### What you will do
Your task is to copy each line that has the word "from".

### Collected material
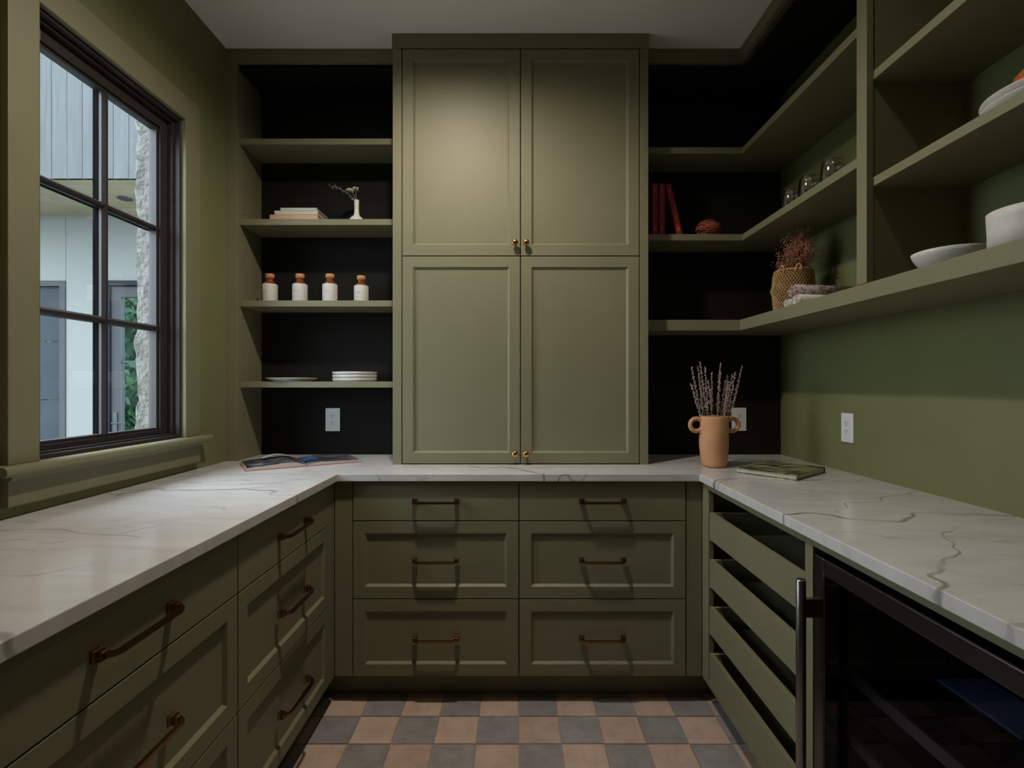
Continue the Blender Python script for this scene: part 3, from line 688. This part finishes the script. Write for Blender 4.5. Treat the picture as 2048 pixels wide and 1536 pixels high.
# --- left shelf 4: plates and bowls
z=1.278
def plate(name,label,c,r,h,m_=CERAM,group=None,cat='plate',wall=.004,foot=.6):
    prof=[(r*foot,0),(r*foot,.003),(r*.85,h*.45),(r,h-.002),(r,h),(r-wall,h),(r*.82,h*.5+.002),(r*foot*.9,.006),(.001,.006)]
    mm=MB().lathe(prof,c,48,False); o=len(mm.v)-len(prof)*48; mm.f.append([o+k for k in range(47,-1,-1)]); mm.sm.append(False)
    return solo(name,mm,m_,label,cat,c,group)
plate('dinner_plate','single cream plate at the left of the alcove shelf',(-1.075,2.462,z),.115,.018,STONEW,foot=.75)
for k,nm in enumerate(('bottom','middle','top')):
    prof_r=.103
    c=(-.772,2.462,z+.0155*k)
    prof=[(.092,0),(.097,.001),(.102,.008),(.104,.0150),(.1015,.0152),(.097,.006),(.09,.004),(.001,.004)]
    mm=MB().lathe(prof,c,48,False); mm.f.append([q for q in range(47,-1,-1)]); mm.sm.append(False)
    solo('side_plate',mm,CERAM,'white straight-rimmed plate, %s of the stack of three in the alcove'%nm,'plate',c,'white plates stacked in the alcove')
# --- right alcove: red books and wound ball
RED=mat('red_book_cloth',(.30,.018,.022),.55,var=.12,vscale=60); GILT=mat('dull_gilt',(.22,.07,.06),.5)
z=1.958
def red_book(label,xl,tilt):
    w_,d,h=.0275,.17,.243; y0=2.385
    M=Matrix.Translation((xl,y0,z))@Matrix.Rotation(tilt,4,'Y')
    t=thing('antique_book',label,'book',(xl,y0,z),'red antique books in the right alcove')
    part('cover',MB().box(0,.0022,.003,d,0,h).xf(M),RED,t,.0006); part('cover',MB().box(w_-.0022,w_,.003,d,0,h).xf(M),RED,t,.0006)
    sp_=MB().prism([(0,.004),(.004,.0008),(.010,-.0005),(w_-.010,-.0005),(w_-.004,.0008),(w_,.004),(w_,.007),(0,.007)],0,h); so=part('spine',sp_.xf(M),RED,t)
    part('page_block',MB().box(.0022,w_-.0022,.007,d-.005,.003,h-.003).xf(M),PAGES,t)
    for k,zz in enumerate((.012,.055,.06,.065,.09,.095,.1,.125,.13,.135,.16,.165,.17,.195,.23)):
        part('spine_band',MB().box(.003,w_-.003,-.0016,.001,zz,zz+.0016).xf(M),GILT,so)
    for zz in (.030,.210):
        part('ornament',MB().add([(w_/2,-.0014,zz-.008),(w_/2+.006,-.0014,zz),(w_/2,-.0014,zz+.008),(w_/2-.006,-.0014,zz)],[(0,1,2,3)]).xf(M),mat('ornament_gilt',(.4,.16,.14),.5),so)
red_book('upright red antique book against the tall cabinet in the right alcove',.637,0)
red_book('upright red antique book between its neighbour and the leaning one',.6695,0)
# leaning: bottom right corner on shelf
a=math.radians(-13.0)
red_book('leaning red antique book at the right of the three',.7535,a)
wb=thing('wound_ball','dark red wound twig ball on the right alcove shelf','ball',(.925,2.46,z))
m=MB(); cx,cy,cz=.925,2.455,z+.047
m.ball((cx,cy,cz),.054,24,14,(1,1,.85))
part('core',m,mat('dark_red_core',(.10,.02,.015),.8),wb)
m=MB()
for k in range(26):
    ax=Vector((R.gauss(0,.25),R.gauss(0,.25),1)).normalized(); off=R.uniform(-.040,.040); rr_=math.sqrt(max(.0566**2-off*off,1e-5))
    u_=ax.cross(Vector((1,0,.1))).normalized(); v_=ax.cross(u_)
    pts=[]
    for i in range(28):
        g_=2*PI*i/28; q=ax*off+(u_*math.cos(g_)+v_*math.sin(g_))*rr_; pts.append((cx+q.x,cy+q.y,cz+q.z*.85))
    m.tube(pts,.0022,5,True)
part('strands',m,mat('rust_strands',(.34,.09,.05),.7,var=.3,vscale=60),wb)
# --- glasses
TG=thin_glass('tumbler_glass',(.95,.95,.95),4.5)
for k,(px,nm) in enumerate(((1583,'furthest'),(1620,'middle'),(1666,'nearest'))):
    X=1.135; Y=X*1024/(px-1031); 
    prof=[(.026,0),(.033,.002),(.037,.012),(.0405,.040),(.0405,.058),(.038,.085),(.0355,.104),(.0345,.1045),(.0368,.085),(.0392,.058),(.0392,.042),(.0355,.014),(.030,.008),(.001,.007)]
    mm=MB().lathe(prof,(X,Y,1.958),40,False); mm.f.append([q for q in range(39,-1,-1)]); mm.sm.append(False)
    solo('glass_tumbler',mm,TG,'clear stemless glass, %s of three from the camera on the right shelf'%nm,'glass',(X,Y,1.958),'clear glasses on the right shelf')
# --- seagrass basket with dried flowers
BX,BY,BZ=1.150,2.120,1.560
SEA=mat('seagrass',(.42,.25,.10),.75,var=.3,vscale=40); 
nt,ns,lk=nodes(SEA); b=ns['Principled BSDF']; 
bs=thing('seagrass_basket','woven seagrass belly basket on the bottom right shelf','basket',(BX,BY,BZ))
def bprof(u):   # u 0..1 height -> radius
    pts=[(0,.070),(.15,.0735),(.42,.076),(.50,.0825),(.55,.083),(.62,.077),(.85,.0745),(1,.069)]
    for (a,ra),(b_,rb) in zip(pts,pts[1:]):
        if a<=u<=b_: return ra+(rb-ra)*(u-a)/(b_-a)
    return .069
BH=.172
part('lining',MB().lathe([(bprof(i/12)-.004,BH*i/12) for i in range(13)],(BX,BY,BZ),40,False),mat('dark_seagrass',(.12,.065,.025),.9),bs)
part('base',MB().lathe([(.06,0),(.063,.004)],(BX,BY,BZ),32),SEA,bs)
m=MB(); NR=19; NK=40
for r_ in range(NR):
    u0=(r_+.1)/NR
    for k in range(NK):
        # slanted herringbone stitches
        sgn=1 if r_%2 else -1
        a0=2*PI*(k+.5*(r_%2))/NK; da=2*PI/NK*.62; z0=BZ+BH*u0; dz=BH/NR*.60
        rr0=bprof(min(1,max(0,u0))); c=Vector((BX+rr0*math.cos(a0),BY+rr0*math.sin(a0),z0+BH/NR*.4))
        tdir=Vector((-math.sin(a0),math.cos(a0),0)); nd=Vector((math.cos(a0),math.sin(a0),0)); ud=Vector((0,0,1))
        d=(tdir*rr0*da*.85+ud*dz*sgn); s_=(ud*dz*.55-tdir*sgn*rr0*da*.25)
        m.add([c-d,c-s_+nd*.0005,c+d,c+s_+nd*.0005,c+nd*.0050],[(0,1,4),(1,2,4),(2,3,4),(3,0,4)],True)
part('weave',m,SEA,bs,stuff=True)
m=MB(); m.tube([(BX+(bprof(1))*math.cos(a),BY+bprof(1)*math.sin(a),BZ+BH) for a in [2*PI*k/36 for k in range(36)]],.0035,6,True); part('rim',m,SEA,bs)
for a0 in (3.6,4.5):
    p0=Vector((BX+.071*math.cos(a0),BY+.071*math.sin(a0),BZ+BH-.010)); m=MB(); pts=[]
    for k in range(13):
        g_=PI*k/12; pts.append(p0+Vector((.011*math.cos(g_)*math.sin(a0)*-1,.011*math.cos(g_)*math.cos(a0),.026*math.sin(g_))))
    part('loop_handle',m.tube(pts,.0042,7),SEA,bs)
df=thing('dried_flowers','bunch of rust-brown dried flowers standing in the seagrass basket','flowers',(BX,BY,BZ+.12))
RUST=mat('rust_dried_flowers',(.46,.21,.13),.85,var=.35,vscale=70); TW=mat('rust_twigs',(.22,.10,.06),.85)
st=MB(); bl=MB()
for k in range(42):
    g_=R.uniform(0,2*PI); sp_=min(.078,abs(R.gauss(0,.046)))
    top=Vector((BX+.018+sp_*math.cos(g_)*.9,BY+sp_*math.sin(g_)*.9,BZ+R.uniform(.225,.345)-.5*sp_+(.025 if math.cos(g_)>0 else -.035)))
    if top.z>BZ+.362: top.z=BZ+.362
    base=Vector((BX+.3*(top.x-BX),BY+.3*(top.y-BY),BZ+.12)); st.tube([base,base.lerp(top,.6)+Vector((0,0,.01)),top],[.0012,.0009,.0005],4)
    for j in range(8):
        f_=R.uniform(.45,1); p=base.lerp(top,f_); e=p+Vector((R.gauss(0,.016),R.gauss(0,.016),abs(R.gauss(0,.018))+.004))
        if e.z>BZ+.366: e.z=BZ+.366
        if e.x>XR-.01: e.x=XR-.012
        st.tube([p,e],.0005,3)
        for q in range(9):
            c=e+Vector((R.gauss(0,.008),R.gauss(0,.008),R.gauss(0,.008)))
            if c.z<BZ+.369: bl.ball(c,R.uniform(.0013,.0027),4,3)
part('twigs',st,TW,df,stuff=True); part('blossoms',bl,RUST,df,stuff=True)
# --- rolled towels
def towel(label,c,r,sq,length,col,ang=0,turns=3.2,dark=None):
    t=thing('rolled_towel',label,'towel',c,'rolled towels on the right shelf')
    n=int(turns*22); vs=[]; fs=[]; th=.0026
    for i in range(n+1):
        g_=2*PI*turns*i/n+2.2; rad=r*(1-.80*i/n)
        for rd in (rad,rad-th):
            for xx in (0,length): vs.append((xx,rd*math.cos(g_),rd*sq*math.sin(g_)+r*sq))
    for i in range(n):
        a_=i*4; b_=a_+4
        fs+=[(a_,b_,b_+1,a_+1),(a_+2,a_+3,b_+3,b_+2),(a_,a_+2,b_+2,b_),(a_+1,b_+1,b_+3,a_+3)]
    fs+=[(0,1,3,2),(n*4,n*4+2,n*4+3,n*4+1)]
    M=Matrix.Translation(c)@Matrix.Rotation(ang,4,'Z')
    part('rolled_cloth',MB().add(vs,fs,True).xf(M),col,t); return t
def knit(name,c1,c2):
    m=mat(name,c1,.9,bump=.6,bscale=220); nt,ns,lk=nodes(m); b=ns['Principled BSDF']; mp=mapped(nt,(1,1,1)); ck=ns.new('ShaderNodeTexVoronoi'); ck.inputs['Scale'].default_value=75
    lk.new(mp.outputs[0],ck.inputs['Vector']); rr=ramp(nt,ck.outputs['Distance'],[(.30,c2),(.62,c1)]); lk.new(rr.outputs[0],b.inputs['Base Color']); return m
TB=knit('brown_knit',(.46,.38,.36),(.20,.14,.13)); TWH=knit('cream_knit',(.62,.61,.57),(.50,.49,.47))
towel('cream rolled towel beside the basket, lower far one of the pile',(1.045,1.972,1.560),.025,.72,.24,TWH,math.radians(7))
towel('cream rolled towel, lower near one of the pile',(1.043,1.905,1.560),.0265,.78,.25,TWH,math.radians(8))
towel('brown patterned rolled towel on top of the cream towels',(1.046,1.943,1.5945),.027,.95,.255,TB,math.radians(8))
# --- bowls on bottom right shelf
def bowl(label,c,r,h,foot=.62):
    prof=[(r*foot,0),(r*foot+.004,.001),(r*max(.86,foot+.045),h*.45),(r*max(.96,foot+.06),h*.75),(r,h-.001),(r-.002,h),(r-.006,h-.001),(r*.90,h*.7),(r*.78,h*.4),(r*foot*.9,.008),(.001,.007)]
    mm=MB().lathe(prof,c,56,False); mm.f.append([q for q in range(55,-1,-1)]); mm.sm.append(False)
    return solo('stoneware_bowl',mm,STONEW,label,'bowl',c,'stoneware bowls on the right shelf')
bowl('shallow grey-white stoneware bowl on the bottom right shelf',(1.125,1.325,1.560),.082,.047)
bowl('deep grey-white stoneware bowl cut by the right picture edge',(1.125,1.105,1.560),.082,.083,.93)
for k,nm in enumerate(('lower','upper')):
    c=(1.19,1.125,1.870+.017*k)
    plate('dinner_plate','white dinner plate, %s of the pair on the upper right shelf'%nm,c,.128,.022,CERAM,'white plates on the upper right shelf',foot=.72,wall=.006)
ov=MB().lathe([(.028,0),(.040,.006),(.052,.03),(.053,.05),(.045,.075),(.030,.092),(.018,.098),(.018,.112),(.021,.116),(.016,.116),(.014,.098)],(1.19,1.16,1.870+.0235),36,False)
ov.f.append([q for q in range(35,-1,-1)]); ov.sm.append(False)
solo('orange_vase',ov,mat('orange_glaze',(.42,.10,.025),.4,var=.15,vscale=20),'round burnt-orange pot standing on the white plates at upper right','pot',(1.19,1.16,1.8935))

### Exercise result
Continue the Blender Python script for this scene: part 3, from line 688. This part finishes the script. Write for Blender 4.5. Treat the picture as 2048 pixels wide and 1536 pixels high.
    solo('glass_tumbler',mm,TG,'clear stemless glass, %s of three from the camera on the right shelf'%nm,'glass',(X,Y,1.958),'clear glasses on the right shelf')